Empires of the Sea
Empires of the Sea: The Final Battle for the Mediterranean, 1521 – 1580
The inhabitants of the Maghreb have it on the authority of the book of predictions that the Muslims will make a successful attack against the Christians and conquer the lands of the European Christians beyond the sea. This, it is said, will take place by sea.’
Ibn Khaldun, fourteenth-century Arab historian
In 1521, Suleiman the Magnificent, ruler of the Ottoman Empire at the height of its power, prepared to dispatch an invasion fleet to the island of Rhodes. It was to prove the opening shot in an epic struggle between rival empires and faiths for control of the Mediterranean – the White Sea to the Turks – that consumed the centre of the world for sixty years.
Empires of the Sea tells the story of this great contest between the Ottomans and the Spanish Hapsburgs. It is a fast-paced tale of spiralling intensity that ranges from Istanbul to the Gates of Gibraltar and features a cast of extraordinary characters: Hayrettin Barbarossa, the original Barbary pirate, the risk-taking Emperor Charles V, the Knights of St John, last survivors of the military crusading orders, and the brilliant Christian admiral, Don Juan of Austria. Its brutal climax came between 1565 and 1571, six years that witnessed a fight to the finish, decided in a series of bloody set pieces: the epic siege of Malta, the battle for Cyprus and the apocalyptic last-ditch defence of southern Europe at Lepanto – one of the most dramatic days in world history, that fixed the frontiers of the Mediterranean world that we know today.

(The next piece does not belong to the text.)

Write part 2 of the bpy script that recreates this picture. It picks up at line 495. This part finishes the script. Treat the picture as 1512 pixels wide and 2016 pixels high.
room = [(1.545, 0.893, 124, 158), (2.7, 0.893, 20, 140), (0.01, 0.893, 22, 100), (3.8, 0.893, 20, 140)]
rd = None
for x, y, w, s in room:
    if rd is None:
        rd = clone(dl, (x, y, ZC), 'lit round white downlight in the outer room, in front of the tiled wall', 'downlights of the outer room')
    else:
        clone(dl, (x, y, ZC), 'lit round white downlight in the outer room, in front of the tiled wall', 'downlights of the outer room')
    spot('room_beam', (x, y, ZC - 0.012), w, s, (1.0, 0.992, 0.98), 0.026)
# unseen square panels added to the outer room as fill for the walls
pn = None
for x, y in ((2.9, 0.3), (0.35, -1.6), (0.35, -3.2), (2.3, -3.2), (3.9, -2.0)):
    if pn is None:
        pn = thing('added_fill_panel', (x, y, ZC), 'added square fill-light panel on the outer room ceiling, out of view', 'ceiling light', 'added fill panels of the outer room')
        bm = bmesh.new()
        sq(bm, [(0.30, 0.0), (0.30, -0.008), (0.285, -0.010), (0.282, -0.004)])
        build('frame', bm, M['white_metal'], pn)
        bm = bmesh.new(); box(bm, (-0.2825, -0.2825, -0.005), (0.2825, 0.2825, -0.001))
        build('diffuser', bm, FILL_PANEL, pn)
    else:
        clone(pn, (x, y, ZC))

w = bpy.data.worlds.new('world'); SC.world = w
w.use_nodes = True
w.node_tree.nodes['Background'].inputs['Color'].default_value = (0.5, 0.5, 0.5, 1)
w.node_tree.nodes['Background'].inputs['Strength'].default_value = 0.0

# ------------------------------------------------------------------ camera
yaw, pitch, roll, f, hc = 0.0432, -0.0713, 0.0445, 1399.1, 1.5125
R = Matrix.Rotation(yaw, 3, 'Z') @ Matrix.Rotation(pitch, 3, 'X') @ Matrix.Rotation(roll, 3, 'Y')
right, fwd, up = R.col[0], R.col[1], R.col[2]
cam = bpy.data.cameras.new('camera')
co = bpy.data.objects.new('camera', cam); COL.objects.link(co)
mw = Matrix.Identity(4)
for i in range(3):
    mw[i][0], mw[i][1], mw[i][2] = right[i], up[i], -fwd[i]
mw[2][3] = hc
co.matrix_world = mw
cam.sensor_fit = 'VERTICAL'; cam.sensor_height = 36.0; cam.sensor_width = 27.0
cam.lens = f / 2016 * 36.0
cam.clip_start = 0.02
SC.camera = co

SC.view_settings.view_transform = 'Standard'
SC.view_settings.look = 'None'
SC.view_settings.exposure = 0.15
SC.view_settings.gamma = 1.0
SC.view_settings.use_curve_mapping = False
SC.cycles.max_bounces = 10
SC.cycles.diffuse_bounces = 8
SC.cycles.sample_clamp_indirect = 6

Empires of the Sea is the sequel to the much-praised Constantinople 1453. It is page-turning narrative history at its best – a story of extraordinary colour and incident, rich in detail, full of surprises and backed by a wealth of eyewitness accounts. Its denouement at Lepanto is a single action of quite shocking impact. Cervantes called it ‘the greatest event witnessed by times past, present and to come’. The book is also a narrative about technology and money. Lepanto was the Mediterranean’s Trafalgar, the last and greatest moment in the age of the galleys before sailing ships with broadside guns swept all before them, and it was paid for, on the Christian side, with Inca gold.